BURLINGTON, Ontario - Four young people from the central Dutch community of Apeldoorn, have found a summer job at Burlington’s Dutch Summer Camp. The annual summer holiday program which ended July 30 is part of the schedule of Halton’s Catholic District School Board. The board offers a range of similar heritage language-driven programs of which Dutch is the largest.

The Dutch Summer Camp, led by Libby Brolmann, targets children of Dutch Canadian families who do not master the language. The - very enthusiastic - Apeldoorn youths helped Duch Canadian teachers to playfully (re)introduce the children to their roots and (re)develop their language skills, in part by using modern children’s songs and games.

The four Apeldoorn youngsters stayed with Dutch Canadian guest families while in Ontario, which gave them the opportunity to enhance their English-language skills and get to know a part of Canada. The student exchange could be repeated next summer.

Burlington which could be described as the toe or centre forward of the (Golden) horseshoe around Lake Ontario, is a sprawling city between Toronto and Hamilton and home to a significant number of people who could claim Dutch ancestry. It is part of the Halton Region.

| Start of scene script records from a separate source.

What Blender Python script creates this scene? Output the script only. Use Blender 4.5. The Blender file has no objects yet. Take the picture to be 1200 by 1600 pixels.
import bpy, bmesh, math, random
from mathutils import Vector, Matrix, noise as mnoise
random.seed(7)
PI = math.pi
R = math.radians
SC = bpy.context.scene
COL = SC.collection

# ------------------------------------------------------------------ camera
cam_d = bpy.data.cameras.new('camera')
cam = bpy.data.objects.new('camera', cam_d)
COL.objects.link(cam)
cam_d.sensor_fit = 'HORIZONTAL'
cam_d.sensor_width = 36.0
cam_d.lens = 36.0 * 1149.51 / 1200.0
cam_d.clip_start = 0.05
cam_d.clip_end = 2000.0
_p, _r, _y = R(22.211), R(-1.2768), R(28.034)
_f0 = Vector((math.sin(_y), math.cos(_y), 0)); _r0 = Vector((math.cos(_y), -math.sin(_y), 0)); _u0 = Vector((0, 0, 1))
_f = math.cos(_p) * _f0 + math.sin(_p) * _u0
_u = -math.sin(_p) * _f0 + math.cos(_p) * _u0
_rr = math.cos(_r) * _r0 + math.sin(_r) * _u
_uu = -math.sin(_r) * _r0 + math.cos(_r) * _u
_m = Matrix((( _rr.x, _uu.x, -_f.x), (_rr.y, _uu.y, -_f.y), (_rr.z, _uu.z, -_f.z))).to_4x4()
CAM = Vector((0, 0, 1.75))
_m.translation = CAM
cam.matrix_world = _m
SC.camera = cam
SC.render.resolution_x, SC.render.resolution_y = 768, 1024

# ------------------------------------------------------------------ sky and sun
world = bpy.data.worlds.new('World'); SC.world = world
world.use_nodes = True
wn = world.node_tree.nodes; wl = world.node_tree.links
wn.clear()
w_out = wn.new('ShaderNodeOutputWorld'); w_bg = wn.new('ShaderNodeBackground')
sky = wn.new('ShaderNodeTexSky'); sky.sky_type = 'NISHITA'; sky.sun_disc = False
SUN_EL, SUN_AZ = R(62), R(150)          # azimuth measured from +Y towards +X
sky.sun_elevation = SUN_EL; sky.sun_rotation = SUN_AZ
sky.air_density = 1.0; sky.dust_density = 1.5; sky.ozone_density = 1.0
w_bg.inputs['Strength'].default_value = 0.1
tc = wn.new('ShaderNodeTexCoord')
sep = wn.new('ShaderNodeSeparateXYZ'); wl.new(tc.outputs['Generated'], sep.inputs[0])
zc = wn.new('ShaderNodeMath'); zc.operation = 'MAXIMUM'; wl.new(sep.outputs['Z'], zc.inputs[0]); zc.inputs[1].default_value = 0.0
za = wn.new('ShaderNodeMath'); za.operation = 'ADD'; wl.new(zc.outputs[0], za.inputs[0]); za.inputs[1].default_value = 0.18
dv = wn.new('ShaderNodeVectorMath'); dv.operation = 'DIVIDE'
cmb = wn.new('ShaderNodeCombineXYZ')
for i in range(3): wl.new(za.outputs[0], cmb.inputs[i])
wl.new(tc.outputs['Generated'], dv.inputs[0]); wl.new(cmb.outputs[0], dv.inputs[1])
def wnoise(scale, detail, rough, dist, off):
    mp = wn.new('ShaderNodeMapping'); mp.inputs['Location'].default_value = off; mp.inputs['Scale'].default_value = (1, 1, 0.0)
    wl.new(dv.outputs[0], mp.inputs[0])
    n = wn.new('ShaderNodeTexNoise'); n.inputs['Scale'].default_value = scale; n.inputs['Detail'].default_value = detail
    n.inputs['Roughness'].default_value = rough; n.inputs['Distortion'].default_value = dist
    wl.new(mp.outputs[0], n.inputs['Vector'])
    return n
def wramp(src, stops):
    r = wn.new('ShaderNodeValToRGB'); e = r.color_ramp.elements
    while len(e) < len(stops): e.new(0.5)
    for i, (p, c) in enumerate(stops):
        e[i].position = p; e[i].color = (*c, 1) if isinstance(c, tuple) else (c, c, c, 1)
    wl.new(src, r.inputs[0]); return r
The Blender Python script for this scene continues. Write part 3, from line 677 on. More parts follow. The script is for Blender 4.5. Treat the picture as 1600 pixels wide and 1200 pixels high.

The Ontario city and Apeldoorn last Fall initialled an agreement which should lead to a Twin City relationship in the near future. The friendship ties were forged largely through the remembrances of the Canadian effort in the Liberation of the Netherlands, and the local participation of Canadian war veterans in recent Liberation festivities in and around Apeldoorn. A local band was instrumental in the earliest high school student exchanges.

A local group headed by clothier Jack Vander Laan has done much to cheer on this development.